Surat keterangan dari pengadilan terkait riwayat pidana calon.
Fotokopi ijazah atau surat tanda tamat belajar yang dilegalisasi.
Surat keterangan tidak terlibat organisasi terlarang seperti G30S/PKI dari kepolisian.
Surat pernyataan bermeterai cukup tentang kesediaan menjadi capres dan cawapres secara berpasangan.
Surat pengunduran diri sebagai TNI, Polri, atau PNS sejak penetapan sebagai pasangan calon.
Surat pengunduran diri dari karyawan atau pejabat BUMN maupun BUMD sejak penetapan sebagai pasangan calon.
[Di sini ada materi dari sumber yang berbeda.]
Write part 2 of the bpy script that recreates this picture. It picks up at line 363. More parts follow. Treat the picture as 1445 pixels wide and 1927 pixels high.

Ahli hukum tata negara Bivitri Susanti menilai kebijakan KPU yang sempat dirilis berpotensi bertentangan dengan pasal-pasal dalam UU KIP, khususnya Pasal 11 dan Pasal 14 yang mengatur keterbukaan informasi terkait jabatan publik.
“Informasi mengenai jabatan publik, apalagi yang berkaitan dengan calon presiden dan wakil presiden, semestinya tidak bisa dikategorikan sebagai informasi yang dikecualikan karena hal ini menyangkut kepentingan publik yang sangat besar,” jelas Bivitri dalam keterangannya, Selasa (16/9/2025).
Kritik juga datang dari Perkumpulan untuk Pemilu dan Demokrasi (Perludem) yang menilai aturan tersebut sebagai kemunduran dalam demokrasi Indonesia dan mengancam pengawasan publik terhadap proses pemilu.
“Ini berpotensi menghalangi masyarakat dalam melakukan pengawasan terhadap proses pencalonan presiden dan wakil presiden. Dokumen seperti LHKPN dan riwayat hidup justru harus terbuka,” kata peneliti Perludem, Titi Anggraini, Selasa (16/9/2025).
Dari perspektif hukum, UU KIP jelas menyebutkan bahwa informasi yang berkaitan dengan kepentingan publik, seperti pencalonan pejabat negara, wajib dibuka seluas-luasnya untuk diawasi publik.
Pasal 17 UU KIP memang mengatur perlindungan data pribadi, namun tidak menutup kemungkinan informasi tersebut dibuka jika berkaitan dengan jabatan publik yang menyangkut kepentingan rakyat.
Keputusan KPU untuk membatalkan aturan ini dianggap sebagai langkah tepat untuk memulihkan kepercayaan publik sekaligus menjaga integritas pemilu 2029.
Langkah ini juga diharapkan menjadi momentum bagi KPU untuk lebih transparan dan akuntabel dalam setiap tahapan pemilu, khususnya dalam proses verifikasi pencalonan presiden dan wakil presiden.